The unexpected postponement of the execution of a death row inmate in Oklahoma after the wrong drugs were delivered to the prison has led to new questions being asked about the ultimate punishment.
Now an appellate court in Oklahoma has agreed with state officials to postpone the executions of three inmates this month and in November. The scheduled execution of one of the inmates was stopped last Wednesday due to a problem with one of the lethal-injection drugs.
More than a year of training and preparation went into ensuring that the executions in Oklahoma went without problem, but a last minute hitch which saw the wrong drugs delivered to the prison, derailed the process.
“Until my office knows more about these circumstances and gains confidence that (the Department of Corrections) can carry out executions in accordance with the execution protocol, I am asking the Oklahoma Court of Criminal Appeals to issue an indefinite stay of all scheduled executions,” Oklahoma Attorney General Scott Pruitt said in a statement last week reported ABC News.
The Attorney General’s request was granted at the end of last week, staying indefinitely the scheduled executions of three inmates, including Richard Glossip, an inmate who has been spared three times since his original execution date last year.
It remains unclear how the wrong execution drug showed up at the jail last week. Officials were meant to receive the heart-stopping drug potassium chloride as required under the state’s three-drug protocol. Instead, the execution team received potassium acetate from the drug supplier, which was not identified in reports. The sealed box arrived on the day of the execution. The New York Times reported on how officials did not notice the mistake until they opened it two hours before Glossip was set to die.
It’s alarming to think of what would have happened if Glossip had been executed using an incorrect cocktail of drugs. Last year was labeled the worst year on record for botched executions. In Arizona Joseph Rudolph Wood III suffered an execution that lasted almost two hours.
In the same year Ohio executed Dennis McGuire using a new and untested two-drug cocktail of midazolam and hydromorphone. Arizona had used the same combination to kill Wood. McGuire’s execution lasted 25 minutes and was the longest in Ohio’s recent history. He was reported to have gasped several times throughout.

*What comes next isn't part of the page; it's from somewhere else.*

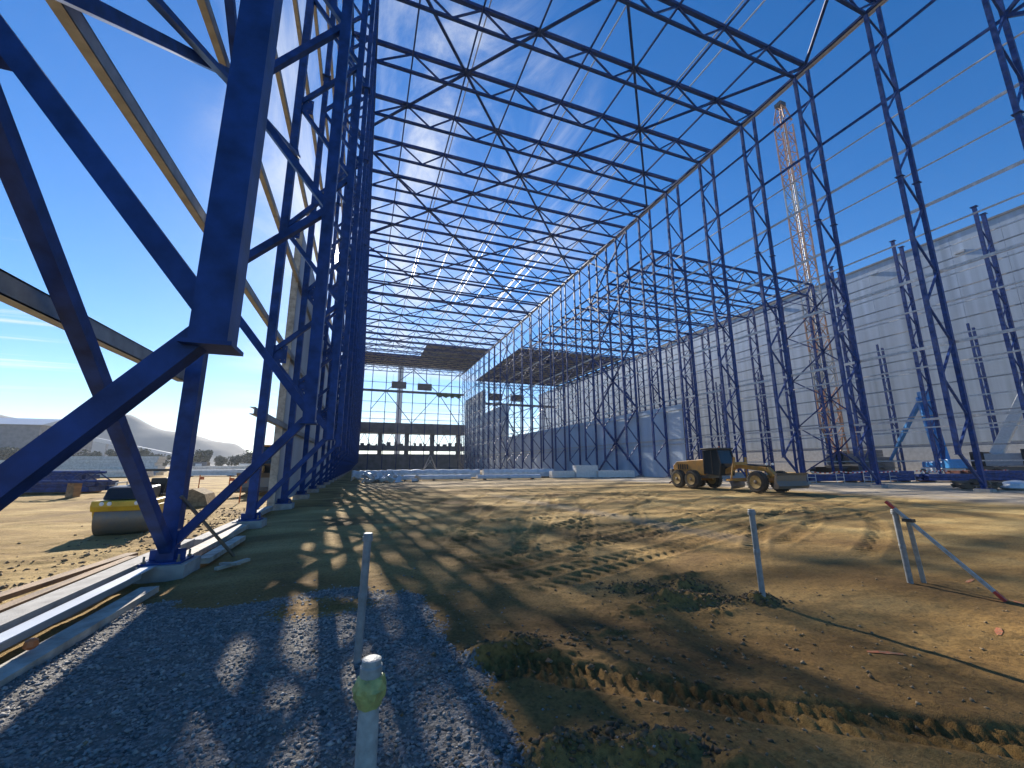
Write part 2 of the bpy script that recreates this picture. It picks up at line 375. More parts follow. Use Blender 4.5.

The latest problems have led death penalty opponents to ask Oklahoma how such a basic mistake could be made and to even reconsider the use of the death penalty entirely.
Problems with lethal injection drugs partly explain why the use of the death penalty is declining in most US states including Texas. The issues in Oklahoma undermine claims that the ultimate sanction can be carried out humanely and may hasten the decline of the death penalty across the United States.